DP Website Gets an Advertising Upgrade

In a press release, Media General mentions that they’re testing out a new online advertising model on the Daily Progress website:

A transforming development occurring in the world of online advertising right now is the deployment of Yahoo!’s targeted advertising technology on our Web sites. This capability opens significant opportunity for our markets and advertisers. Essentially, the Yahoo! technology delivers smart ads to users based on their online behavior. Our pilot site launched in Charlottesville in March. We’ve signed new business in the auto, retail, service and real estate categories as a result. Advertisers are keenly interested in being able to target their message so precisely to consumers who are most likely to buy their product or service. All of our sites will be using this leading-edge technology by the end of the third quarter.

Yahoo only started customizing ads for viewers of their ad network sites in February, the culmination of a disastrous years-long process to duplicate Google’s success in the same market. The move means that while the Progress was once limited to displaying the same advertisements on their entire website, no matter the visitor, now somebody who has read an article about the Dogwood Festival is more likely to see an ad for the event. If this sounds obvious, you’re right—Google and DoubleClick have been providing these sorts of ads for over half a decade. This is good news for the Progress, though, because it increases the value of their online advertising at a time when they very much need to show Media General that they’re a newspaper worth keeping as a going interest.

Dogwood Carnival Victim of McIntire Plans

The Dogwood Festival will need a new home, Christina Mora reports for NBC-29, since McIntire Park is being converted into something considerably less park-like. The event has been held in McIntire Park for sixty years (before that it was the Apple Harvest Festival, held in the fall beginning in 1950). The organizers are looking for a new home for their rides and fireworks, somewhere in Charlottesville or Albemarle.

I wonder if this means that our annual Fourth of July celebration can’t continue to be held in McIntire? If that’s the case, City Council may find itself with a full-blown rebellion on hand. It’s one thing to eliminate softball fields. It’s another to eliminate the only viable location in the city to celebrate the founding of our nation.

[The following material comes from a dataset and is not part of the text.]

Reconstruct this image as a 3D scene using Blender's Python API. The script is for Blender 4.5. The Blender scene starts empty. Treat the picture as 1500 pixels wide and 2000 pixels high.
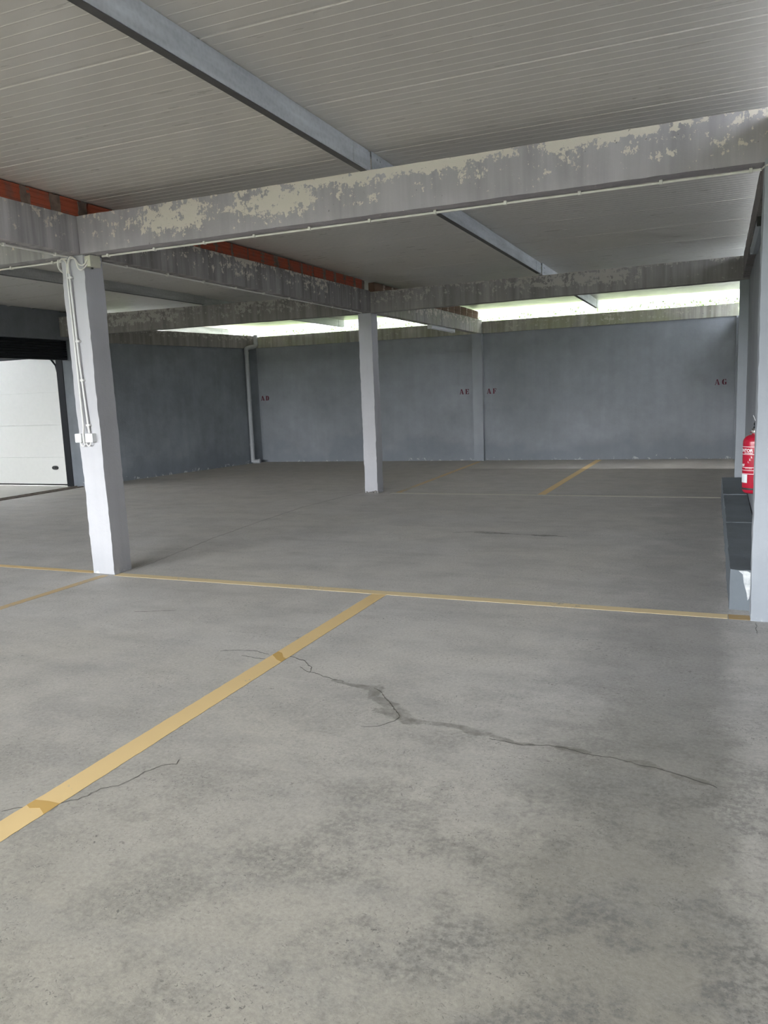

4:02 PM Update: Mayor Dave Norris says it ain’t so:

The media accounts on 29 and in the Hook are incorrect. The City is NOT planning to evict the Dogwood Carnival from McIntire Park. If anything, the changes afoot for the western side of the park will make McIntire an even better home for the Dogwood Festival. The only issue is what to do with the Festival NEXT YEAR if there is a major construction project going on in the park at that time.

Foxfield and Dogwood Parade Tomorrow

Foxfield and the Dogwood Parade are tomorrow. So don’t drive, y’know, anywhere. Alternately, head to town around 9:00 AM, find a spot downtown, and watch the parade. The weather should be perfect. But don’t go to Foxfield—spring is when we cede it to the students. Wait for the fall running.

Progress Alumna Wins a Pulitzer Prize

The St. Petersburg Times’ Lane DeGregory, who won a Pulitzer Prize for feature writing yesterday, is an alumna of the Daily Progress, Bob Gibson writes on Facebook. DeGregory won for “The Girl in the Window,” which the judges describe as a “moving, richly detailed story of a neglected little girl, found in a roach-infested room, unable to talk or feed herself, who was adopted by a new family committed to her nurturing.”

The paper won a second Pulitzer yesterday, for their popular Truth-O-Meter website, which evaluates the accuracy of claims made by political leaders. The nationally-respected paper has racked up eight Pulitzers since 1964, surely in part because they are owned and operated by a non-profit journalism school, The Poynter Institute. And though there’s no Pulitzer in it, I highly recommend wasting some time on their their Tampa Bay Mug Shots website. I like to use it to play a game I call “Guess the Crime,” based on the photos.

Sizable Illegal Dump Found in Batesville

A 3/4 acre illegal dump has been found on Henry Chiles’ land in Batesville, Brandon Shulleeta reports in today’s Daily Progress. The pile—eight feet tall in places—contains thousands of bags of trash, large appliances, batteries, and tires. The Virginia Department of Environmental Quality is investigating, and they suspect that there’s a severe amount of resulting pollution of the soil and water. Mr. Chiles—the owner of Crown Orchard, best known for its peaches—says that he doesn’t know anything about a dump. It’s not unusual for conveniently-located vacant land to end up as an illegal dump for third parties, though something of this scale would have to be unusual.